Since at least the early 1970s, when Claire Johnston observed that despite 'the enormous emphasis placed on woman as spectacle in the cinema ... woman as woman is largely absent', the relationship of cinema to the construction of gender identities and gendered pleasures has been a central concern within Film Studies. Bringing together the political concerns of second-wave feminism and the dizzying developments in theorizing about representation, culture, and society, early work-as exemplified by Johnston's writing-changed radically the nature of Film Studies and the issues which it would address. Later scholars attended to concerns about sexuality, drawing on queer theory; and race and ethnicity, often influenced by postcolonialism. Most recently, Global Cinema Studies has sought to refocus these concerns yet again, whilst 'postfeminism' has questioned many of the assumptions on which Film Studies work on gender has rested.

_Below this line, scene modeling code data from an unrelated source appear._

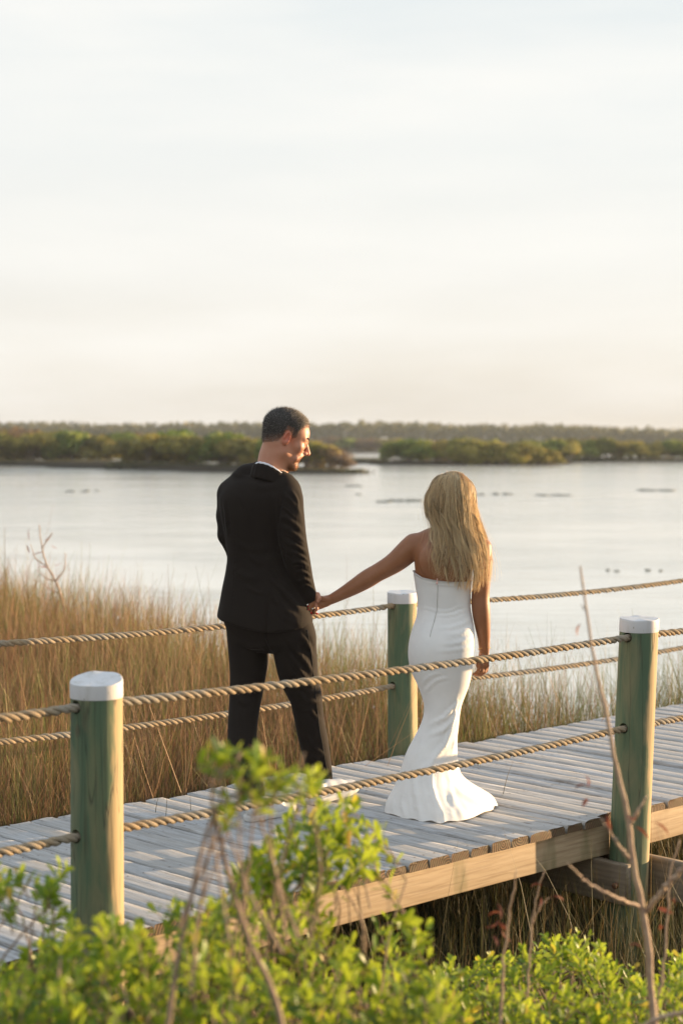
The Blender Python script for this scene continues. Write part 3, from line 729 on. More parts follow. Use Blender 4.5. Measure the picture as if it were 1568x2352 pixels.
def tapered(a0, dirs, lens, width, seg=2):
    """many little hairs -> V, F, tint-per-vertex helper count; each a thin 3-sided spike"""
    n = len(a0); s1 = np.cross(dirs, rng.normal(size=(n, 3))); s1 /= np.linalg.norm(s1, axis=1)[:, None] + 1e-9
    s2 = np.cross(dirs, s1)
    w = np.asarray(width).reshape(-1, 1)
    b = [a0 + s1 * w, a0 + (-.5 * s1 + .87 * s2) * w, a0 + (-.5 * s1 - .87 * s2) * w]
    tip = a0 + dirs * np.asarray(lens).reshape(-1, 1)
    V = np.stack(b + [tip], 1).reshape(-1, 3)
    i = np.arange(n)[:, None] * 4
    F = np.concatenate([i + np.array([[0, 1, 3]]), i + np.array([[1, 2, 3]]), i + np.array([[2, 0, 3]])], 0)
    return V, F
def head_sdf(F, c, M, sc, woman=False):
    """a head with a face; local metres (right, forward, up) from the middle of the head"""
    L = lambda r, f, u: c + M @ (np.array([r, f, u]) * sc)
    E = lambda p, rad, k=.012, op='+': F.ell(L(*p), np.array(rad) * sc, M, k * sc, op)
    Cp = lambda a, b, ra, rb, k=.012, op='+': F.cap(L(*a), L(*b), ra * sc, rb * sc, k * sc, op)
    E((0, -.014, .040), (.0765, .100, .083))
    E((0, .042, .030), (.062, .052, .060), .03)
    E((0, .044, -.032), (.056, .048, .068), .03)
    for s_ in (-1, 1):
        Cp((s_ * .050, -.002, -.040), (s_ * .047, .006, -.066), .017, .018, .025)
        Cp((s_ * .047, .006, -.066), (s_ * .018, .070, -.104), .019, .017, .025)
        E((s_ * .043, .060, -.020), (.024, .022, .020), .02)
        Cp((s_ * .012, .088, .021), (s_ * .046, .072, .022), .010, .009, .014)
        Cp((s_ * .014, .096, -.044), (s_ * .040, .068, -.072), .008, .012, .012)       # smile crease cheek
    E((0, .074, -.102), (.022, .018, .018), .016)
    Cp((0, .092, .014), (0, .118, -.028), .0085, .0125, .010)
    for s_ in (-1, 1): E((s_ * .0125, .104, -.033), (.009, .011, .009), .006)
    for s_ in (-1, 1): E((s_ * .031, .094, .004), (.015, .012, .010), .008, '-')
    for s_ in (-1, 1): E((s_ * .031, .080, .003), (.0125, .0125, .0125), .003)
    for s_ in (-1, 1): Cp((s_ * .022, .0925, .0095), (s_ * .042, .086, .007), .0035, .003, .003)
    Cp((-.022, .083, -.056), (.022, .083, -.056), .008, .008, .010)
    Cp((-.020, .084, -.073), (.020, .084, -.073), .008, .008, .010)
    E((0, .098, -.0645), (.021, .014, .0045), .004, '-')
    for s_ in (-1, 1):
        A = np.stack([M @ np.array([.94 * s_, -.34, 0]), M @ np.array([.34 * s_, .94, 0]), M[:, 2]], -1)
        F.ell(L(s_ * .0805, -.010, -.002), np.array([.0085, .0195, .033]) * sc, A, .003 * sc)
        F.ell(L(s_ * .0745, -.006, -.024), np.array([.007, .010, .012]) * sc, A, .006 * sc)
        F.ell(L(s_ * .0895, -.005, .002), np.array([.0085, .011, .021]) * sc, A, .005 * sc, '-')
        F.cap(L(s_ * .088, -.0225, -.010), L(s_ * .086, -.018, .020), .0035 * sc, .0035 * sc, .004 * sc)
    return L
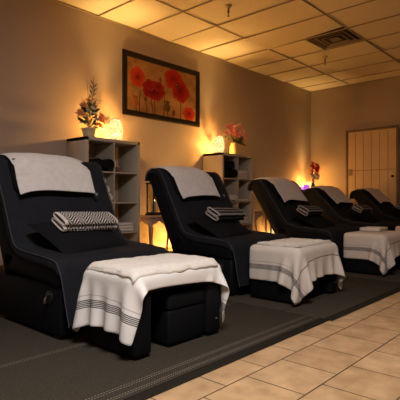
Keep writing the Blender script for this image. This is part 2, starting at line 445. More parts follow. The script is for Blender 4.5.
# ------------------------------------------------------------------ recliners
W = .41
Y0 = 2.2
BF0, BF1, BR1, BR0 = (.50, .40), (.795, 1.05), (.975, 1.035), (.64, .28)   # backrest outline (y,z)
def cover_path():
    """cloth path in (y,z): behind the top edge, over it, down the back, along the seat, down the front"""
    key = [(.992, .955), (.978, 1.045), (.885, 1.066), (.785, 1.052), (.507, .492), (.46, .468), (.03, .438), (-.018, .412), (-.038, .26), (-.062, .085)]
    out = []
    for i in range(len(key)-1):
        a, b = Vector(key[i]), Vector(key[i+1]); n = max(2, int((b-a).length/.035))
        for k in range(n): out.append(a.lerp(b, k/n))
    out.append(Vector(key[-1]))
    for _ in range(2):
        out = [out[0]]+[(out[i-1]+out[i]*2+out[i+1])/4 for i in range(1, len(out)-1)]+[out[-1]]
    return out
def make_chair():
    root = empty('recliner_chair', (0, 0, 0))
    # base
    bm = bmesh.new(); box(bm, (0, .385, .158), (2*W-.03, .77, .285), .02); link('chair_base', bm, M['black'], root)
    bm = bmesh.new(); vs = box(bm, (0, .33, .375), (2*W, .68, .145), .035, 3)
    for v_ in vs: v_.co.z += (v_.co.y-.0)*.06-.022
    link('seat', bm, M['black'], root)
    poly = round_poly([BF0, BF1, BR1, BR0], [.02, .065, .075, .03])
    bm = bmesh.new(); extrude_x(bm, poly, -W, W, .022); link('backrest', bm, M['black'], root)
    # headrest pad
    ang = math.atan2(BF1[0]-BF0[0], BF1[1]-BF0[1])
    c = Vector((-.035, .705, .925)); rot = Matrix.Rotation(-ang, 4, 'X')
    hp = bx('headrest', c, (.60, .075, .25), M['cushion'], root, .032, 3, rot)
    bm = bmesh.new(); vv = [bm.verts.new(p) for p in ((.225, .588, .815), (.262, .588, .815), (.2435, .575, .788))]; bm.faces.new(vv)
    g = link('label_tag', bm, M['tag'], hp, False); solidify(g, .002)
    # cover cloth
    path = cover_path(); n = len(path)
    xs = [-W-.007]*2+[-W-.001]+[-W*.96+2*W*.96*k/16 for k in range(17)]+[W+.001]+[W+.007]*2
    drop = [.05, .022, .004]+[0]*17+[.004, .022, .05]
    P = []
    for i, p in enumerate(path):
        a, b = path[max(0, i-1)], path[min(n-1, i+1)]; t = (b-a).normalized(); nr = Vector((t.y, -t.x))
        hang = p.x < -.02
        row = []
        fl = max(0, (.40-p.y)/.32) if hang else 0
        for j, (x, dd) in enumerate(zip(xs, drop)):
            q = p.copy()
            k = dd*(0 if hang else 1)
            yy, zz = q.x, q.y
            # sink the side overhang into the body direction
            yy += (-outdir(p)[0])*k; zz += (-outdir(p)[1])*k
            xx = x*(1-.07*fl)
            wob = nz(x*6, i*.22, 1.3)*.010+nz(x*16, i*.6, 4.)*.005
            if hang:
                wob = abs(wob)+.012*fl*math.sin(x*17)*.6
                yy -= wob+.01*fl
                if j > 20: pass
            else:
                o_ = outdir(p); yy += o_[0]*abs(wob)*.9; zz += o_[1]*abs(wob)*.9
            row.append((xx, yy, zz))
        P.append(row)
    cv = grid_mesh('seat_cover', P, M['navy'], root); solidify(cv, .004, 1, 0)
    # piping along both sides, in from the edge
    for s, j in ((-1, 2), (1, -3)):
        bm = bmesh.new()
        tube(bm, [Vector(P[i][j])+Vector((s*.003, outdir(path[i])[0]*.002, outdir(path[i])[1]*.002)) for i in range(n)], .0032, 6)
        link('piping', bm, M['pipe'], cv)
    # recliner control on the left flank
    bm = bmesh.new(); lathe(bm, [(.036, -.004), (.036, .004), (.030, .007), (.001, .007)], 20)
    for v_ in bm.verts: v_.co = Vector((-W+.013-v_.co.z, .11+v_.co.x, .225+v_.co.y))
    lv = link('control_plate', bm, M['gunmetal'], root)
    bm = bmesh.new(); tube(bm, [(-W+.004, .098, .243), (-W-.014, .098, .243), (-W-.018, .102, .218), (-W-.016, .110, .196)], [.005, .006, .007, .008], 8)
    link('lever', bm, M['chrome'], lv)
    for sx in (-1, 1):
        for y in (.06, .70):
            bx('foot', (sx*(W-.06), y, .0075), (.06, .06, .017), M['gunmetal'], root, .003)
    return root
def outdir(p):
    """rough outward direction of the cover at path point (y,z)"""
    y, z = p.x, p.y
    if y < -.02: return (-1, 0)
    if z > 1.03: return (0, 1)
    if y > .93: return (1, 0)
    if z > .52: return (-.91, .42)
    return (0, 1)
chair = make_chair()
CX = [1.70, 3.19, 4.87, 6.31, 7.93]
REC = [0, 2, 9, 19, 19]                      # how far each back is reclined further, in degrees
def recline(v, deg):
    if v.y < .40: return
    w = min(1, max(0, (v.z-.40)/.12)); w = w*w*(3-2*w)
    if w <= 0: return
    a = -R(deg)*w; y, z = v.y-.53, v.z-.45; c, s_ = math.cos(a), math.sin(a)
    v.y, v.z = .53+y*c-z*s_, .45+y*s_+z*c
chairs = []
clab = ['black recliner with navy cover, nearest the viewer, at the left',
        'black recliner with navy cover, second from the left, in front of the small carved table',
        'black recliner with navy cover, middle one, just right of the bookcase with pink roses',
        'black recliner with navy cover, fourth, in front of the purple candle and red flowers',
        'black recliner with navy cover, farthest one, in front of the tan door']
for i, x in enumerate(CX):
    c = chair if i == 0 else copy_tree(chair)
    if i:
        for ch in list(c.children_recursive):
            if ch.type == 'MESH' and REC[i] and any(k in ch.name for k in ('backrest', 'headrest', 'label_tag', 'cover', 'piping')):
                ch.data = ch.data.copy(); off = ch.location.copy()
                for v_ in ch.data.vertices: recline(v_.co, REC[i])
    c.location = (x, Y0, .010)
    tag(c, clab[i], 'recliner', 'recliners in a row along the wall'); chairs.append(c)

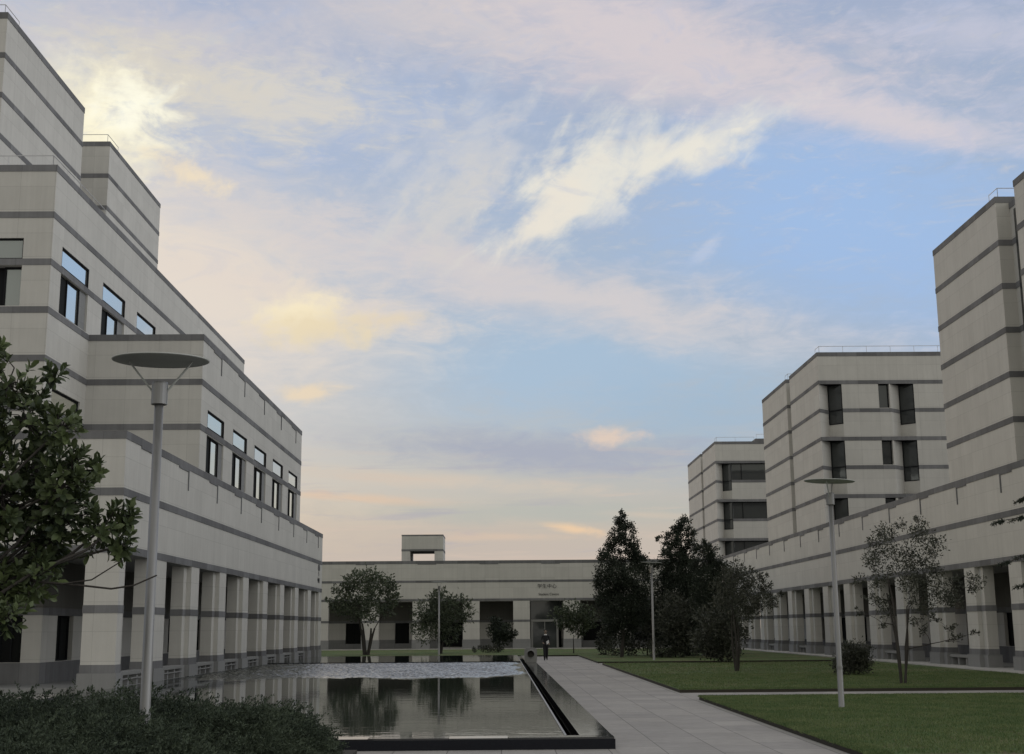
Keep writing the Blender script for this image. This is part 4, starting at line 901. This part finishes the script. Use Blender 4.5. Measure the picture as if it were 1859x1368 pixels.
J = [((0, 0, .95), .135, .11), ((0, .0, 1.12), .125, .10), ((0, .0, 1.30), .155, .105), ((0, .01, 1.42), .12, .085), ((0, .0, 1.50), .05, .05), ((0, -.005, 1.58), .055, .06), ((0, -.01, 1.66), .075, .085), ((0, -.005, 1.73), .05, .06),
     ((-.17, .01, 1.40), .06, .055), ((-.23, .02, 1.16), .045, .045), ((-.16, -.17, 1.03), .034, .034),
     ((.17, .01, 1.40), .06, .055), ((.24, .03, 1.15), .045, .045), ((.20, -.14, .98), .034, .034),
     ((-.08, 0, .88), .10, .10), ((-.07, -.10, .50), .08, .08), ((-.065, -.08, .12), .06, .06), ((-.085, -.20, .045), .038, .032),
     ((.08, 0, .88), .10, .10), ((.07, .04, .50), .08, .08), ((.065, .20, .17), .06, .06), ((.085, .14, .05), .036, .03)]
E_ = [(0, 1), (1, 2), (2, 3), (3, 4), (4, 5), (5, 6), (6, 7), (3, 8), (8, 9), (9, 10), (3, 11), (11, 12), (12, 13), (0, 14), (14, 15), (15, 16), (16, 17), (0, 18), (18, 19), (19, 20), (20, 21)]
def person_mesh():
    bm = bmesh.new(); sl = bm.verts.layers.skin.verify(); vs = []
    for p, rx, ry in J:
        v = bm.verts.new(p); v[sl].radius = (rx, ry); vs.append(v)
    vs[0][sl].use_root = True
    for a, c in E_: bm.edges.new((vs[a], vs[c]))
    return bm
def skin_obj(name, JJ, EE, m, parent, sub=2):
    bm = bmesh.new(); sl = bm.verts.layers.skin.verify(); vs = []
    for p, rx, ry in JJ: v = bm.verts.new(p); v[sl].radius = (rx, ry); vs.append(v)
    vs[0][sl].use_root = True
    for a, c in EE: bm.edges.new((vs[a], vs[c]))
    me = bpy.data.meshes.new(name); bm.to_mesh(me); bm.free(); o = bpy.data.objects.new(name+'_t', me); COL.objects.link(o)
    o.modifiers.new('s', 'SKIN'); sb = o.modifiers.new('u', 'SUBSURF'); sb.levels = sub; sb.render_levels = sub
    dg = bpy.context.evaluated_depsgraph_get(); me2 = bpy.data.meshes.new_from_object(o.evaluated_get(dg)); bpy.data.objects.remove(o)
    me2.name = name; me2.materials.clear()
    for q in (m if isinstance(m, (list, tuple)) else [m]): me2.materials.append(q)
    for f_ in me2.polygons: f_.use_smooth = True
    o2 = bpy.data.objects.new(name, me2); COL.objects.link(o2); o2.parent = parent; return o2
body = skin_obj('body', J, E_, [skin, suit, shirt], pe)
for f_ in body.data.polygons:
    c = f_.center; f_.material_index = 0 if c.z > 1.50 else (2 if c.z > 1.455 and abs(c.x) < .09 else 1)
# face features, ears
b = MB(); b.tube((0, -.09, 1.665), (0, -.118, 1.64), .008, .014, 6)
for s_ in (-1, 1): b.tube((s_*.078, .0, 1.66), (s_*.09, .01, 1.67), .02, .024, 8)
b.build('nose_and_ears', skin, pe)
b = MB()
for s_ in (-1, 1): b.tube((s_*.03, -.088, 1.685), (s_*.03, -.098, 1.685), .011, .008, 8)
b.tube((-.024, -.092, 1.612), (.024, -.092, 1.612), .005, .005, 6); b.build('eyes_and_mouth', M['ink'], pe)
skin_obj('hair', [((0, .01, 1.71), .084, .09), ((0, .035, 1.74), .07, .075), ((0, .06, 1.66), .06, .05)], [(0, 1), (1, 2)], hair, pe)
for s_, wr in ((-1, (-.16, -.17, 1.03)), (1, (.20, -.14, .98))):
    w_ = Vector(wr); dirv = Vector((.75*(-s_)*.3+.1, -.8, -.25)).normalized(); sv = dirv.cross(Vector((0, 0, 1))).normalized(); nv = sv.cross(dirv)
    pal = w_+dirv*.055
    JJ = [(tuple(w_), .027, .024), (tuple(pal), .034, .02)]; EE = [(0, 1)]
    for i, (off, ln) in enumerate(((-.03, .062), (-.01, .072), (.01, .068), (.028, .052))):
        a0 = pal+dirv*.035+sv*off; a1 = a0+dirv*ln*.5-nv*.008; a2 = a1+dirv*ln*.35-nv*.03
        k = len(JJ); JJ += [(tuple(a0), .009, .009), (tuple(a1), .0085, .0085), (tuple(a2), .007, .007)]; EE += [(1, k), (k, k+1), (k+1, k+2)]
    th0 = w_+dirv*.03-sv*.035*s_; th1 = th0-sv*.02*s_+dirv*.04-nv*.02; k = len(JJ); JJ += [(tuple(th0), .011, .011), (tuple(th1), .009, .009)]; EE += [(1, k), (k, k+1)]
    skin_obj('hand', JJ, EE, skin, pe, 1)
b = MB(); q = [Vector((.02, -.30, 1.08)), Vector((.16, -.26, 1.18)), Vector((.20, -.22, 1.02)), Vector((.06, -.26, .92))]
b.quad(*[tuple(v) for v in q]); b.quad(*[tuple(v+Vector((.004, .014, 0))) for v in reversed(q)])
pp = b.build('papers', shirt); pp.location = (2.58, 75.5, 0)
for i in range(4): pass
tag(pp, 'pale sheet of papers held in front of the walking person', 'papers')
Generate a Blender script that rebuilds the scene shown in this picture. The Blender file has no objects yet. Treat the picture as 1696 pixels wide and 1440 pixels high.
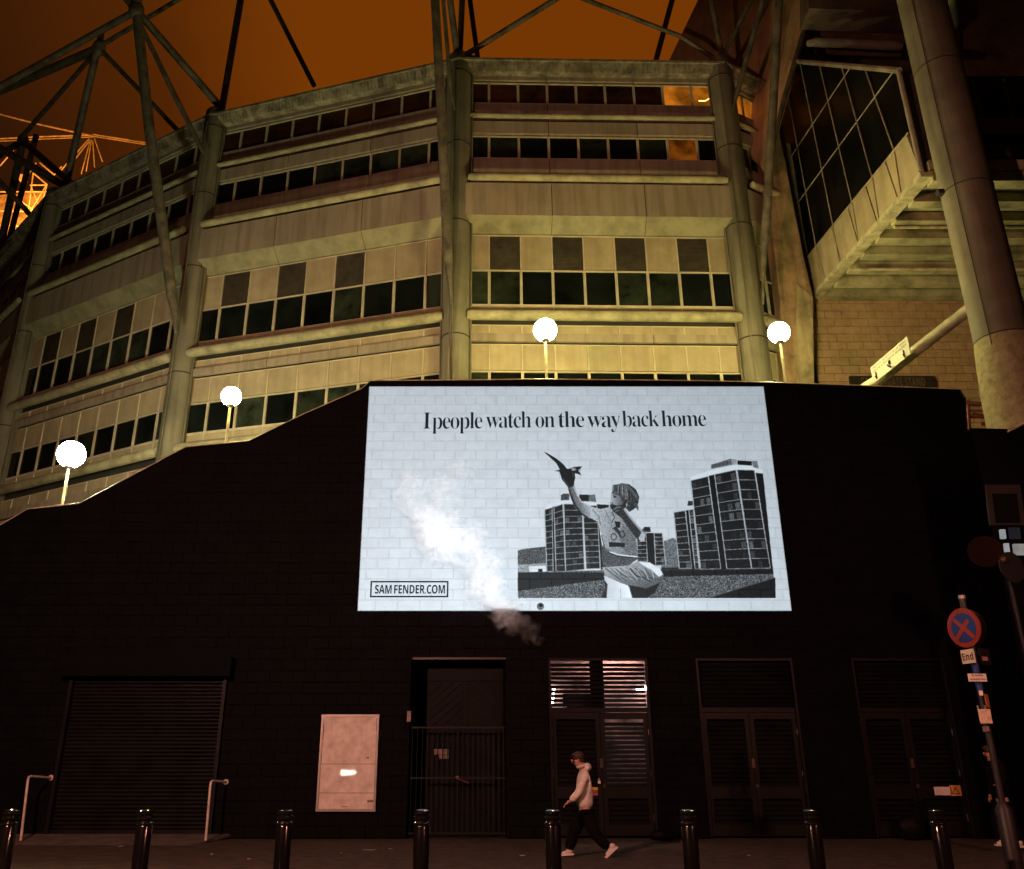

Film and Gender is a new title in Routledge's Major Works series, Critical Concepts in Media and Cultural Studies. It meets the need for an authoritative reference work to enable users to navigate and make sense of the subject's large literature, its history, and its continuing centrality within Film Studies. Compiled by Sue Thornham, whose work includes Passionate Detachments: An Introduction to Feminist Film Theory (1997) and Feminist Film Theory: A Reader (1999), and Niall Richardson, author of The Queer Cinema of Derek Jarman (2009) and Transgressive Bodies: Representations in Film and Popular Culture (2010), this eagerly awaited collection brings together in four volumes the foundational and the very best and most provocative scholarship on film and gender.
Film and Gender includes a full index and comprehensive introductions, newly written by the editors, which place the collected material in its historical and intellectual context. It is an essential work of reference and is destined to be valued by scholars and advanced students as a vital research tool.